## AIM
Go through the material below and copy each line where the word "scene" appears.

**********

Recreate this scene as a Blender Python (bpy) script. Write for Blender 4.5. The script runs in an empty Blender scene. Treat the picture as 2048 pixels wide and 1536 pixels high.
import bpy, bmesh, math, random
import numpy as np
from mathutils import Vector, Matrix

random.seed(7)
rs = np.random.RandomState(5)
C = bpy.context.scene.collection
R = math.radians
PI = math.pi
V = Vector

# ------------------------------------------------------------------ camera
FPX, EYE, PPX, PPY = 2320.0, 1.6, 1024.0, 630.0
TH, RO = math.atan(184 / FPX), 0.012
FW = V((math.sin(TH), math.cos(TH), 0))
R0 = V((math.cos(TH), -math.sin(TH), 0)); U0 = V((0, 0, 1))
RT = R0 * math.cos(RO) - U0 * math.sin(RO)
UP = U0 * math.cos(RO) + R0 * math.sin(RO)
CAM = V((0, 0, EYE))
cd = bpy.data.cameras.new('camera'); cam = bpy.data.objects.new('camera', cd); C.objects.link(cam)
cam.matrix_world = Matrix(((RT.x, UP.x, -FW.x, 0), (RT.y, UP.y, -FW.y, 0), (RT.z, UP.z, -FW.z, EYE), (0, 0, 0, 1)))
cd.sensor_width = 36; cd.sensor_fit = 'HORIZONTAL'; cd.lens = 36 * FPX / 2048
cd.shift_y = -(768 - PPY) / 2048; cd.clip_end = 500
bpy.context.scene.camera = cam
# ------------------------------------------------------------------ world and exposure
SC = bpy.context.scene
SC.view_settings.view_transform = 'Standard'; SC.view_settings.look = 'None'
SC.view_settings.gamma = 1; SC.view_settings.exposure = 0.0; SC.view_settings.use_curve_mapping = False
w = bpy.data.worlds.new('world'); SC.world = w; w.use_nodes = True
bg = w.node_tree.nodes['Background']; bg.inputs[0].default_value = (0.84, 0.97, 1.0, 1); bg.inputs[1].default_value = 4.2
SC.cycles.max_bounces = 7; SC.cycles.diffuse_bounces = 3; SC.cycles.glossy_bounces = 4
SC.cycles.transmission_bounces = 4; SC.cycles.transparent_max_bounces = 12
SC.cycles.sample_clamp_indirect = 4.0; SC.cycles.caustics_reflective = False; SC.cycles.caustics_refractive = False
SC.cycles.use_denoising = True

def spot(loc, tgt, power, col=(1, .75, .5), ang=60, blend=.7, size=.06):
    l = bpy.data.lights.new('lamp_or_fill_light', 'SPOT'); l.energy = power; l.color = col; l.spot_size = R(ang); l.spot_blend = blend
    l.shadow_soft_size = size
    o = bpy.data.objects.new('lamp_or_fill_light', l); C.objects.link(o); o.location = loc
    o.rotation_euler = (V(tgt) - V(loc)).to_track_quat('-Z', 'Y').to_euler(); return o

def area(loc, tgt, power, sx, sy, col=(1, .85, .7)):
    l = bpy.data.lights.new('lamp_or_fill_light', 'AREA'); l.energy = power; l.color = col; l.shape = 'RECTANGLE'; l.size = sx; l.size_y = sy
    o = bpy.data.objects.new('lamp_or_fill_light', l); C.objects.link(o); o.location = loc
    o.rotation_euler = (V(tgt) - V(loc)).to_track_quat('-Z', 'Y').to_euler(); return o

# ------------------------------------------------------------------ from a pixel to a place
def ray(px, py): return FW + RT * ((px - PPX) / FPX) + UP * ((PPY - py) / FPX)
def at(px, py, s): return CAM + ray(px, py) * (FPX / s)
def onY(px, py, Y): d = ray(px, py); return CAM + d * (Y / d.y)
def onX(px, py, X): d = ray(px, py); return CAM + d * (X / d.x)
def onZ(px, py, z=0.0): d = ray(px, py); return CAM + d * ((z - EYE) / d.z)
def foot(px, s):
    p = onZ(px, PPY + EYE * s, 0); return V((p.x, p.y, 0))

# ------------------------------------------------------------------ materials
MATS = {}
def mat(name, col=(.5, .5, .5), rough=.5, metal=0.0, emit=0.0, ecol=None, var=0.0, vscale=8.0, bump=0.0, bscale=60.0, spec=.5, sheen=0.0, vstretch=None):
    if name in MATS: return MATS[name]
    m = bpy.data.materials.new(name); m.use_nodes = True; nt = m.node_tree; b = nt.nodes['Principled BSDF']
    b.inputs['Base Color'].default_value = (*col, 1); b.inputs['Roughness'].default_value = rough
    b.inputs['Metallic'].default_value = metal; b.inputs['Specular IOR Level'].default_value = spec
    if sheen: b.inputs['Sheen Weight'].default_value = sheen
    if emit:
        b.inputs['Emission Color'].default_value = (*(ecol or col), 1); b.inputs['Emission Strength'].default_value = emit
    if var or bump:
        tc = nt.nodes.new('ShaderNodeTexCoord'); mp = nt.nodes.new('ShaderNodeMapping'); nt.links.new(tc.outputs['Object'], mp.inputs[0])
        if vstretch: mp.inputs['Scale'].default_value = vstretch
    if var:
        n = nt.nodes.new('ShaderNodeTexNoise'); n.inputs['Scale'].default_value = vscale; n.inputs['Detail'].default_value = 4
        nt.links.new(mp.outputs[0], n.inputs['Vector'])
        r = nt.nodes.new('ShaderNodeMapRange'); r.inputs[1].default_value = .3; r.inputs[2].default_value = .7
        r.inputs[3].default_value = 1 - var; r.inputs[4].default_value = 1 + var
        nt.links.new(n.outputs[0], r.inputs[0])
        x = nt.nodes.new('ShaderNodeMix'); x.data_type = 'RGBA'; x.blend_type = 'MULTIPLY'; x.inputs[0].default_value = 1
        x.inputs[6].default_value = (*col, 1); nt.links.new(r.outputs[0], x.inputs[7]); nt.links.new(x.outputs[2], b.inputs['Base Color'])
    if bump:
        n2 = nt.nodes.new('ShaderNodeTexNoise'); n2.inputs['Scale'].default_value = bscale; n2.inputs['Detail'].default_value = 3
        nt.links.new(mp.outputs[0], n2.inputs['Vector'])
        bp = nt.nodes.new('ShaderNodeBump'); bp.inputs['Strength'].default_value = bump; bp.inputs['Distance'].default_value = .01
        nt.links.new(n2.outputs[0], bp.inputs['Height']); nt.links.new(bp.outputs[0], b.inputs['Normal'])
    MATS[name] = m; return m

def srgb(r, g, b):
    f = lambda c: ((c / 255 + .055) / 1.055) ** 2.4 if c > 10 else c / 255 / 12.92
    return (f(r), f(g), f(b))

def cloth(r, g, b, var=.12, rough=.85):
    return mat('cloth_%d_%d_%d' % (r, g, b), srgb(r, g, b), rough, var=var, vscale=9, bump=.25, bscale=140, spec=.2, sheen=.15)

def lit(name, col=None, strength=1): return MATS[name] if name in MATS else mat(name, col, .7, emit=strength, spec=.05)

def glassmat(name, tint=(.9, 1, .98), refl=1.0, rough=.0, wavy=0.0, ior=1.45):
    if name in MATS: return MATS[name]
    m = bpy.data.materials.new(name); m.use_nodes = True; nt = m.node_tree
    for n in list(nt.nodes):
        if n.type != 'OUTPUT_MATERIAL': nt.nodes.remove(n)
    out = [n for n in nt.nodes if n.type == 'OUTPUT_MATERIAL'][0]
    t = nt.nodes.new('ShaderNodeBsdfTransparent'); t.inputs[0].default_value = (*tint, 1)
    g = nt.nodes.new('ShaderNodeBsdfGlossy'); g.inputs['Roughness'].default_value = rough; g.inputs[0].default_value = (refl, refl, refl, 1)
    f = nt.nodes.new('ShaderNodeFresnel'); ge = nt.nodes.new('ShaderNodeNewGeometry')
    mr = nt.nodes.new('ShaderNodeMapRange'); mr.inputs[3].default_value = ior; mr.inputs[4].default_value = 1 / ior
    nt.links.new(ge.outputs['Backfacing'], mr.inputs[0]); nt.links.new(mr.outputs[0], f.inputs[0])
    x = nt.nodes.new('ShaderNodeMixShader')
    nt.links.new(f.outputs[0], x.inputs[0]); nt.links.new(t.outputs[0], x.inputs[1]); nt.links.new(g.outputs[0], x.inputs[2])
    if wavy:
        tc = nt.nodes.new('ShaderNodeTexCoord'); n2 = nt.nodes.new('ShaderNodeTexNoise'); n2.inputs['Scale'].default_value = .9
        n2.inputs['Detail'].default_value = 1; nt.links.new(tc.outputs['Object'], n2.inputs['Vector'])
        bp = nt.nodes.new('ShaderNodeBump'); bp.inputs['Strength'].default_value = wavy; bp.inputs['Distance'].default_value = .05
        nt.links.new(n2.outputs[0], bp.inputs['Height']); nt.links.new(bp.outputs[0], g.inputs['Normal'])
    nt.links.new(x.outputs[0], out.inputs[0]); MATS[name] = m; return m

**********

## IN RESPONSE
Recreate this scene as a Blender Python (bpy) script. Write for Blender 4.5. The script runs in an empty Blender scene. Treat the picture as 2048 pixels wide and 1536 pixels high.
C = bpy.context.scene.collection
bpy.context.scene.camera = cam
SC = bpy.context.scene